Dwight Anthony Davis Joins New Label and Releases New Single – American Blues Scene

Thoroughbred Music announced the addition of Jamaican born folk/reggae/rock singer-songwriter Dwight Anthony Davis to their stable of artists, and the release of Davis’ new single, “Hurry.” This is the first song from the forthcoming album of the same name.

The album Hurry is a collection of cracking songs now updated and rejuvenated under the leadership of new global record label Thoroughbred Music for a brand-new release, featuring a new reggae flock fusion of the first single, along with new songs.

“Hurry” was born out of a period when Dwight faced many adversities in his life. He woke up one morning, following a session of late-night guitar practice, with a beautiful melody in his head. The lyrics were coined to reflect the redemption he yearned for at the time and the frustration of the 9 to 5 bondage.

Born in Kingston, Jamaica, Davis spent his early years in rural Kellits, Clarendon. Beyond the chirping crickets, the only night sounds flowed from his grandfather’s radio – international stars like the Bee Gees, Stevie Wonder, Cat Stevens, and Frampton, and local Jamaican artistes including Bob Marley, Jimmy Cliff, John Holt, Peter Tosh, and Bob Andy. These early years of late-night radio spurred Dwight’s love of music and informed his later development into a songwriter and musician.

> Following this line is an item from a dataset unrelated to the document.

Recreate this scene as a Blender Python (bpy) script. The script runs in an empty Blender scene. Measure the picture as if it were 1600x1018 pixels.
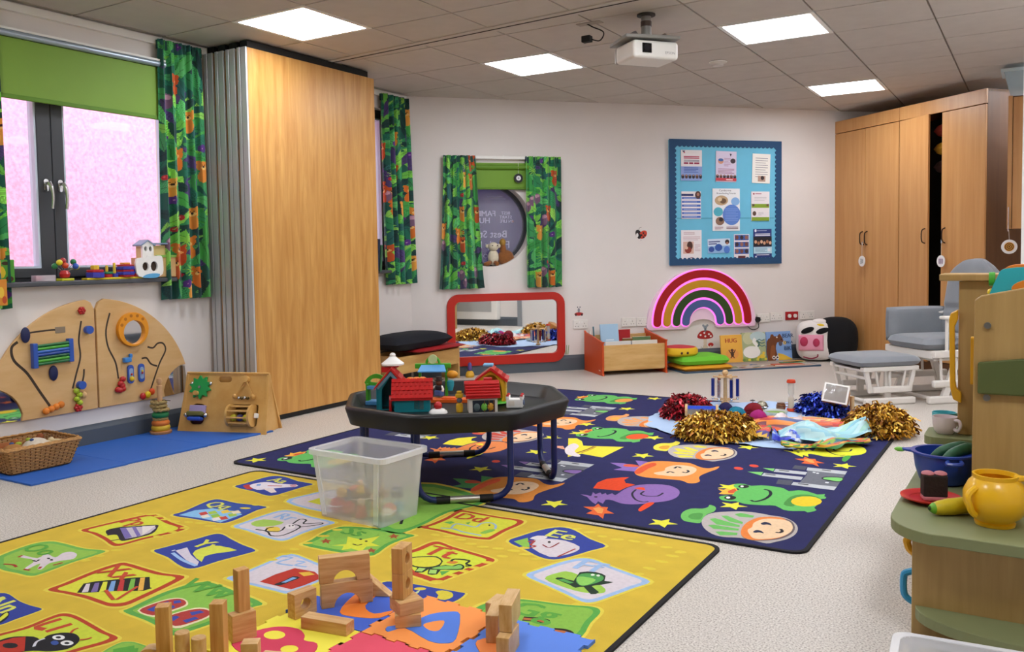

On Dwight’s return to Kingston in 1978, he was introduced to the guitar by his friend Moses Black McGee, a piano player whose brother’s guitar was gathering dust. Together they learned to play simple songs and arrangements, eventually transitioning to writing their own material. With friends and fellow songwriters Chris and Sherlock, they formed The Sardonyx in 1983. Among their original songs were “Patience,” “Stand In Love,” “Always Waiting” and “Music Galore.” “Music Galore” showcased the talents of The Riddim Twins, Sly and Robbie, on drums and bass.

The Jamaican music scene at the time was saturated with dance hall music, and while there was some interest, The Sardonyx did not receive tangible support among local producers and radio stations. However, their love of music kept them playing and writing songs. In addition to pursuing a music career, Dwight studied at Mico Teachers College and taught high school art in Jamaica for six years.

Davis migrated to the United States in 1991 to study commercial illustration at Columbia College in Chicago. Dwight still teaches in Chicago today but has never lost touch with Moses or with his musical roots. This album is a musical smorgasbord.